The development of most aspects of human civilization has
taken place within the last 10,000 years. Agriculture, organized societies, technological advances have all
coalesced during this interval, known as the Holocene. It has been a time of relatively warm and in
some ways remarkably stable climate. The
preceding ice age, indeed at least the previous 100,000 years, were marked by
dramatic climate instability, with repeated abrupt climate oscillations larger
than anything experienced by human society. The Holocene has also been called the post-glacial period, but this is
most likely a geological misnomer, implying that there was an ice age and that
it is over. The truth is that the Earth
has generally been in a glaciated mode for the past several million years, with
increasingly severe ice ages during the last million years. These ice ages are some of the most extreme
conditions since at least before the age of the dinosaurs, hundreds of millions
of years ago. The recent ice ages have
been interspersed with geologically brief interglacial periods such as the
Holocene when milder conditions prevailed.

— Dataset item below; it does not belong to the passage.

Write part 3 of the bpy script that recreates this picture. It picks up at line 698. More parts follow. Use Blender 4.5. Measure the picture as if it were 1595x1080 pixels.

The study of past natural climate variability that is most
relevant to modern assessments is therefore ideally focused on warm
interglacial intervals. One obvious
candidate is the pre-industrial Holocene. Yet this most recent interglacial interval, in which we live, has not
run its natural course, and the question of whether and when it would end, and
what the natural climatic progression might be, cannot be addressed by looking
solely at the elapsed portion of several thousand years since the Holocene
began. Previous completed interglacial
intervals hold much more promise for presenting the entire picture of natural
climate variability during a warm time.Because the alternating glacial and interglacial intervals are easily
recognized in oxygen isotope records from the deep sea, previous climates are
commonly referred to by using the marine isotope stages (MIS), counting back in
time from today (MIS 1) with warm intervals assigned odd numbers and ice ages assigned
even numbers. The last time the Earth
was as warm as the pre-industrial time was during MIS 5, although significant
differences in climate forcing make this an appropriate but not ideal candidate
for study in order to provide insights into the present and future. A better candidate, MIS 11, occurred
approximately 400,000 years ago following a glaciation that rivaled the last
ice age in severity.
During MIS 11 the climatic influences on the Earth were most
similar to those that would characterize the Holocene and future in the absence
of human activity. Simply put, these
climate influences are the amount and seasonal distribution of sunlight, and
the magnitude of trapping of outgoing radiation by so-called greenhouse gases
in the atmosphere. Variations in solar
output, such as accompany sunspot cycles, are extremely small, but much larger
changes in the timing and location of sunlight occur because of changes in the
Earth’s orbit. These changes, most
famously calculated by a Serbian mathematician (Milankovitch, 1941) have been
shown to be most similar between today and 400,000 years ago (Loutre and
Berger, 2000). The shortwave radiation
of the sun that is incident on the surface of the Earth is emitted back as
longer wave radiation, some of which is absorbed by greenhouse gases such as
water vapor, carbon dioxide, and methane, warming the atmosphere. Recent measurements of ancient air trapped in
bubbles within Antarctic ice indicate that greenhouse gases varied
systematically over previous glacial cycles, returning repeatedly to
pre-industrial values during the last few interglacial intervals, beginning
with MIS 11. So the intervals studied
before MIS 11 did not achieve the same greenhouse gas trapping, and the
intervals since then were characterized by larger insolation cycles than either
during MIS 11 or the Holocene. These
similarities in climate influences make MIS 11 perhaps the ideal analogue for
natural climate variability for comparison to today and the future.